The main reason is to measure customer retention. The probability of selling to a new prospective customer is between 5%–20%, but the probability of selling to an existing customer is between 60%–70%. Selling to more repeat customers means significantly more profits.

Sales typically follow the 80/20 rule. 80% of your company’s future revenue will come from just 20% of your existing customers.

Your customers, including existing ones, aren’t equal when it comes to revenue per customer, cost per acquisition, and other metrics. By measuring CLV you can better evaluate how much you should invest in retaining your current customers.
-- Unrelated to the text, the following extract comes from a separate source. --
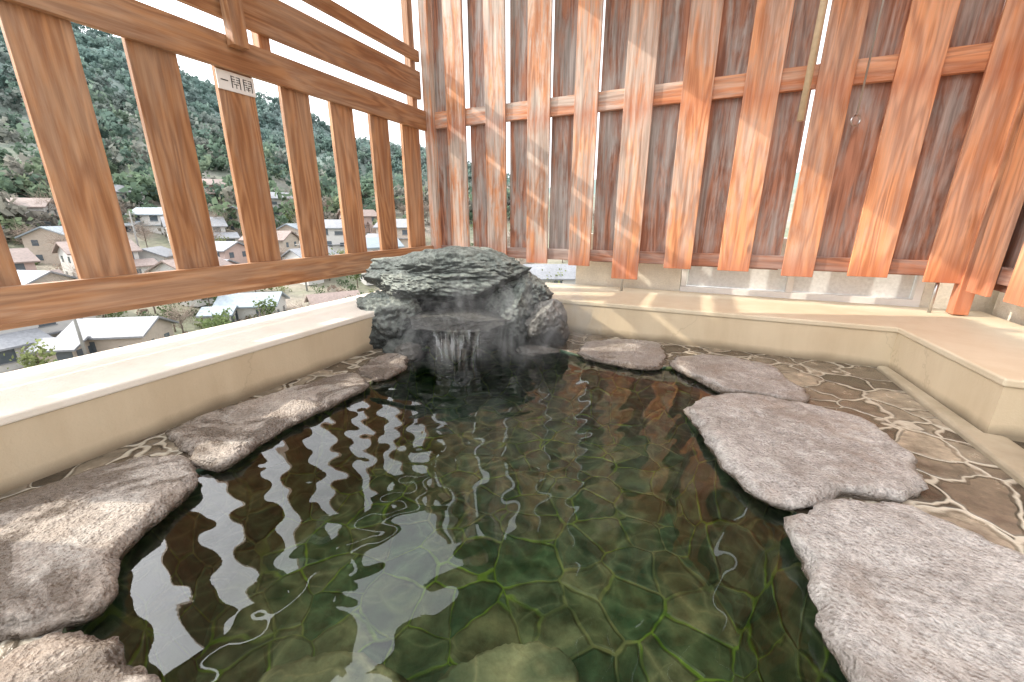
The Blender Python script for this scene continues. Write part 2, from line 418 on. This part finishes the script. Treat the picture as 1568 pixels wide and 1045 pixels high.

Also, it helps your organization to plan further spending and divide your budget between retention and acquisition.

Customer lifetime value provides you with a wealth of relevant information on your users and clients. It allows you to answer crucial questions like:

How much should I spend to acquire a customer?

How much should I invest to retain or win back my customers?

How much time should my sales team spend on customer acquisition?

Are my offers well-suited for my best customers?

Let’s Learn How to Calculate CLV

There are a number of ways to do it, and your choice depends on the resources you have, but for the sake of this blog, we’ll stick to the simplest  and most traditional method – Historic CLV.

What is historic CLV? It’s the sum of all the gross profit from a customer’s past purchases. To calculate it you need to add up all the gross profit values up to the last transaction (N) a customer made. If you measure CLV on the basis of net profit, you get the true profit a given client generates.

This involves costs of service, return, marketing, acquisition, and so on. The drawback is that you might have to do some complicated math at the individual level to get the most up-to-date data. Still, gross margin CLV gives you a thorough understanding of your customers’ profitability to date.

In principle, this method is valid if customers share the same preferences and interact in the same way with your brand over roughly the same period of time. What you also need to remember is that calculating historic CLV means putting all your customers, old and new, into the same basket. That might be tricky because they can vary when it comes to behavior and preferences. Differences between clients can affect CLV.

How to Actually Use CLV

Once your CLV calculation is done, you can use this information to determine your marketing and sales strategies. You can use CLV to:

  • Segment your customers effectively
  • Increase customer retention
  • Increase loyalty
  • Improve forecasting
  • Recognize best customers

What increases CLV in business?

Customer lifetime value is vital in growing your business. It gives you all the information you need to deliver all the information you need to provide engaging customer experiences. CLV can be complex but once you put the metrics into play, you’ll be surprised with all the information you can reveal.